Tenere nascosti eventi di questo genere risulta alquanto complicato, soprattutto nel momento in cui le “bravate” vengono compiute all’esterno del perimetro militare.

Recentemente sono stati disposti dei provvedimenti restrittivi, denominati “misure straordinarie”, nei confronti dei militari che sgarrano.

Da novembre del 2018 è stata attivata una vera e propria “task-force”, ovvero una pattuglia congiunta che ogni due settimane controlla i soldati in libera uscita nel week-end con l’intento di promuovere “comportamenti responsabili”. Il che è tutto dire dato che controllati e controllori convivono nello stesso ambiente e respirano la medesima aria fetida di caserma.

Carabinieri Setaf e Military Police (MP) escono dalla Ederle a mezzanotte e fanno ritorno alle 6.00 del mattino, dopo aver presidiato i luoghi della movida vicentina tra centro storico e discoteche.

Agli americani è stato addirittura vietato l’accesso al Custom (locale notturno), con tanto di sanzioni amministrative a chi infrange la regola imposta dall’Armed forces disciplinary board, ovvero la commissione disciplinare interna alle basi militari.

Per avere un quanto completo della situazione, si aggiunga la serie di morti per overdose che ormai compongono una lista molto lunga. Da ultimo il caso di un militare, appena diciannovenne, trovato senza vita ai primi di marzo, nella sua stanza all’interno della Ederle, stroncato da un mix letale di cocaina, eroina e alcolici.
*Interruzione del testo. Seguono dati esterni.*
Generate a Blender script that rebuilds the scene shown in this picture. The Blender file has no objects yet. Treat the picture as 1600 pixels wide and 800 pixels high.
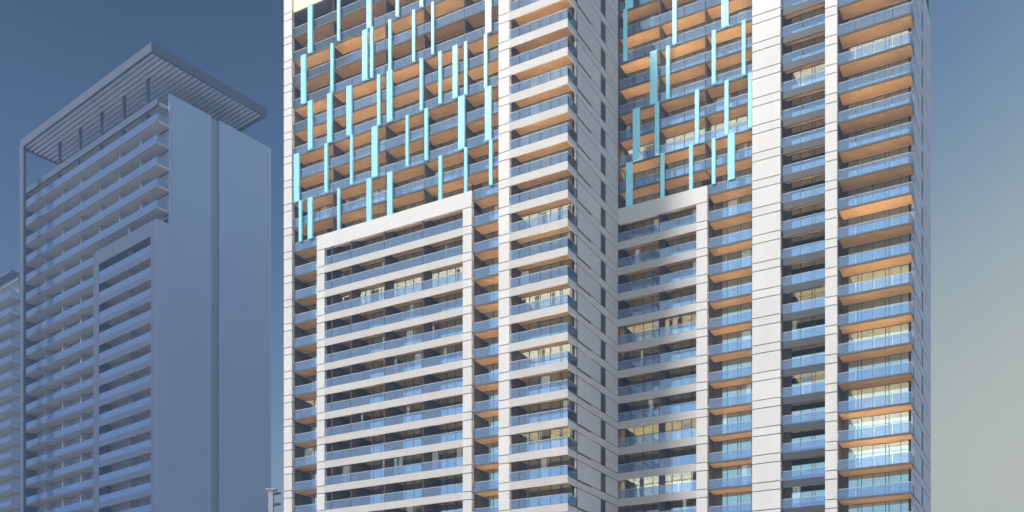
import bpy, bmesh, math, random
from mathutils import Vector
R = math.radians
rnd = random.Random(7)

# ------------------------------------------------------------------ camera
F, YH, CZ = 1593.0, 1129.0, 1.7          # focal length in photo pixels, horizon row, eye height
sc = bpy.context.scene
cam_d = bpy.data.cameras.new('camera')
cam = bpy.data.objects.new('camera', cam_d)
sc.collection.objects.link(cam)
cam.location = (0, 0, CZ)
cam.rotation_euler = (R(90), 0, 0)
cam_d.sensor_width = 36
cam_d.lens = 36 * F / 1600
cam_d.shift_y = (YH - 400) / 1600
cam_d.clip_end = 8000
sc.camera = cam

# ------------------------------------------------------------------ sky and sun
SUN_EL, SUN_AZ = R(43), R(238)           # azimuth clockwise from +Y: behind the camera, to its left
world = bpy.data.worlds.new('World')
sc.world = world
world.use_nodes = True
nt = world.node_tree
nt.nodes.clear()
def wn(t, **k):
    n = nt.nodes.new(t)
    for a, b in k.items(): setattr(n, a, b)
    return n
out = wn('ShaderNodeOutputWorld')
bg = wn('ShaderNodeBackground')
sky = wn('ShaderNodeTexSky', sky_type='NISHITA')
sky.sun_disc = False
sky.sun_elevation = SUN_EL
sky.sun_rotation = SUN_AZ
sky.dust_density = 2.5
sky.ozone_density = 2.0
tc = wn('ShaderNodeTexCoord')
# dusk gradient: pale towards the glowing horizon on the right, deep blue up and to the left
dot = wn('ShaderNodeVectorMath', operation='DOT_PRODUCT')
dot.inputs[1].default_value = (0.35, -0.25, -1.0)
nt.links.new(tc.outputs['Generated'], dot.inputs[0])
mr = wn('ShaderNodeMapRange')
mr.inputs['From Min'].default_value = -0.90
mr.inputs['From Max'].default_value = 0.30
# the sky brightens smoothly towards the sun's side
sg = wn('ShaderNodeVectorMath', operation='DOT_PRODUCT')
sg.inputs[1].default_value = (math.sin(SUN_AZ), math.cos(SUN_AZ), 0.15)
nt.links.new(tc.outputs['Generated'], sg.inputs[0])
sm = wn('ShaderNodeMath', operation='SMOOTH_MAX')
sm.inputs[1].default_value = 0.0; sm.inputs[2].default_value = 0.3
nt.links.new(sg.outputs['Value'], sm.inputs[0])
sa = wn('ShaderNodeMath', operation='MULTIPLY_ADD')
sa.inputs[1].default_value = 0.75
nt.links.new(sm.outputs['Value'], sa.inputs[0])
nt.links.new(dot.outputs['Value'], sa.inputs[2])
nt.links.new(sa.outputs['Value'], mr.inputs['Value'])
ramp = wn('ShaderNodeValToRGB')
cr = ramp.color_ramp
cr.interpolation = 'B_SPLINE'
def lin(c): return tuple(((v/255+.055)/1.055)**2.4 if v > 10 else v/255/12.92 for v in c) + (1,)
stops = [(0.0, (28, 44, 72)), (0.09, (56, 80, 114)), (0.25, (92, 124, 164)), (0.37, (160, 178, 178)), (0.52, (218, 214, 180)), (0.72, (226, 222, 192)), (1.0, (244, 248, 246))]
cr.elements[0].position, cr.elements[0].color = stops[0][0], lin(stops[0][1])
cr.elements[1].position, cr.elements[1].color = stops[-1][0], lin(stops[-1][1])
cr.elements[1].color = (0.80, 1.60, 2.00, 1)   # cyan boost on the unseen sun side, added for the window reflections
for p, c in stops[1:-1]:
    e = cr.elements.new(p); e.color = lin(c)
nt.links.new(mr.outputs['Result'], ramp.inputs['Fac'])
sk = wn('ShaderNodeVectorMath', operation='SCALE')
sk.inputs['Scale'].default_value = 0.055
nt.links.new(sky.outputs['Color'], sk.inputs[0])
mx = wn('ShaderNodeMix', data_type='RGBA')
mx.inputs['Factor'].default_value = 0.85
nt.links.new(sk.outputs['Vector'], mx.inputs['A'])
nt.links.new(ramp.outputs['Color'], mx.inputs['B'])
nt.links.new(mx.outputs['Result'], bg.inputs['Color'])
bg.inputs['Strength'].default_value = 1.0
nt.links.new(bg.outputs['Background'], out.inputs['Surface'])

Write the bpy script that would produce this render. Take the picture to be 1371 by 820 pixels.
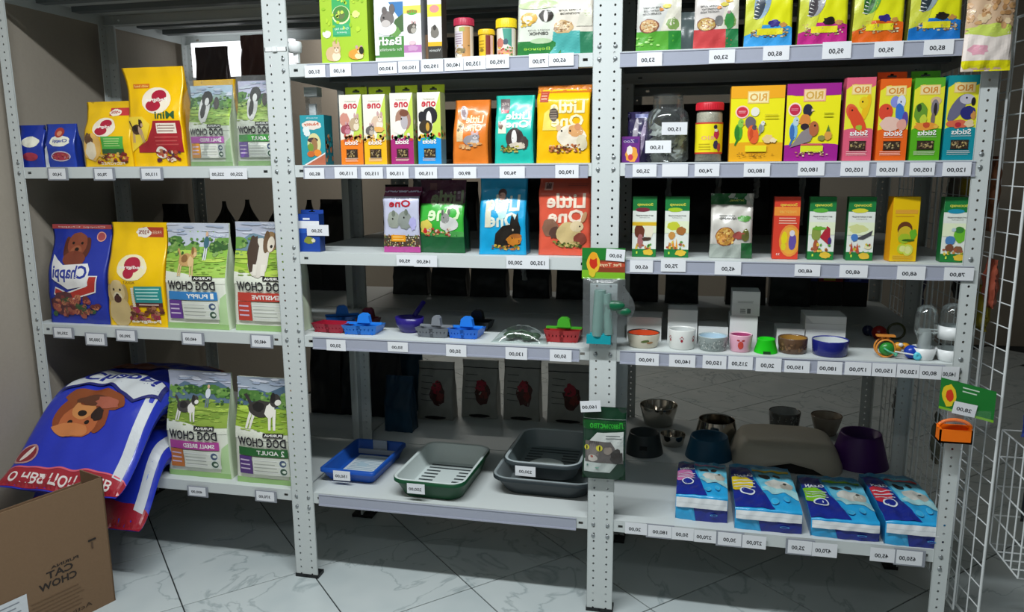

Tutto ciò ribalta l’idea di “sicurezza” di cui si fa portavoce l’esercito americano a livello mondiale e apre un’enorme falla insanabile al suo interno. Una comunità militare composta da 15.000 americani, famiglie comprese, residenti tra Vicenza e provincia che nel solo 2018 ha collezionato 48 denunce tra risse, incidenti in auto e violenze a sfondo sessuale. L’ultimo episodio di violenza denunciato, risalente all’estate 2018, ha portato alla custodia cautelare in carcere dell’accusato, un sergente dei parà di stanza alla base Del Din.

A titolo di cronaca, si ricordano alcuni efferati abusi sessuali risalenti agli anni passati. Due in particolare.

Nel 2014 una prostituta, al sesto mese di gravidanza, è stata linciata da due parà che l’hanno picchiata, violentata e segregata delle ore all’interno di una macchina. Il figlio neonato della ragazza ha lottato per rimanere in vita a causa di complicazioni respiratorie, dovute al pestaggio subito dalla madre.

Altro caso quello di una giovane nigeriana costretta in fin di vita in seguito agli abusi inferti da un “combattente” yankee. Quest’ultimo, in sede processuale, ha ottenuto l’attenuante per via dello stress subito durante la guerra in Iraq.

Episodi simili, di violenze e abusi sulla popolazione locale e sulle donne in modo particolare, rappresentano a Vicenza come nei territori sotto occupazione militare, una prassi tristemente radicata tra le truppe. Al punto tale da costringere gli stessi organi di comando militari a salvarsi la faccia pubblicamente e quindi approntare energiche contromisure per arginare il fenomeno.

E’ questo il caso delle ronde bisettimanali della Military Police a Vicenza o della risoluzione del Consiglio di sicurezza dell’ONU 2272 del 2016 per contrastare gli abusi sessuali perpetrati dai caschi blu nei contesti operativi dove sono dislocati. La presenza di questi comportamenti da parte dei militari è divenuta talmente ingente da aver costretto i vertici stessi delle Nazioni Unite ad ammettere il problema e istituire corsi di addestramento volti al rispetto di quelle che definiscono categorie “svantaggiate”, come il corso sulla “Protezione di genere nelle operazioni di pace” che si è tenuto al Coespu di Vicenza, tra la fine di febbraio e gli inizi di marzo.

Che siano stanziate nei teatri di guerra internazionali, piuttosto che nel cuore della democratica Europa, le truppe d’occupazione militare hanno regolarmente esercitato pratiche di natura coloniale che fanno del corpo della donna terreno di conquista e veicolo privilegiato del loro dominio.